NAR: Pending Home Sales Increase 3.7% to 114.1

Pending home sales increased 3.7% to a reading of 114.1 in October from a revised to 110.0 in September, originally reported as a 6.1% rise to 110.1, according to an index released yesterday by the National Association of Realtors.

The nine consecutive months of increases in pending home sales marks the first time since its inception in 2001 that such a streak occurred, NAR said in a release.

Thomson Reuters’ poll of economists had predicted a 109.5 reading.

Year over year, the pending homes sales index was up 31.8% from last October, when it was 86.6.

Regionally, pending sales were mostly higher. The Northeast saw a 19.9% increase to 100.2, while sales rose 11.6% to 109.6 in the Midwest. In the South sales increased 5.4% to 115.4, while in the West, pending sales dropped 11.2% to 127.7.

“Keep in mind that housing had been underperforming over most of the past year,” Lawrence Yun, chief economist for the realtor’s association. “Based on the demographics of our growing population, existing home sales should be in the range of 5.5 million to 6.0 million annually, but we were well below the 5 million mark before the home buyer tax credit stimulus.

“This means the tax credit is helping unleash a pent-up demand from a large pool of financially qualified renters, much more than borrowing sales from the future.”

“The expanded tax credit has only been available for the past three weeks, but the time between when buyers start looking at homes until they close on a sale can take anywhere from three to five months,” Yun said.

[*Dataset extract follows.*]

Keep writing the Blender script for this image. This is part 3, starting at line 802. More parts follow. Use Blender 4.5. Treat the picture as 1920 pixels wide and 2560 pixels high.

“Given the lag time, we could see a temporary decline in closed existing-home sales from December until early spring when we get another surge, but the weak job market remains a major concern and could slow the recovery process.

“Still, as inventories continue to decline and balance is gradually restored between buyers and sellers, we should reach self-sustaining housing conditions and firming home prices in most areas around the middle of 2010,” Yun said. “That would mean broad wealth stabilization for the vast number of middle-class families.”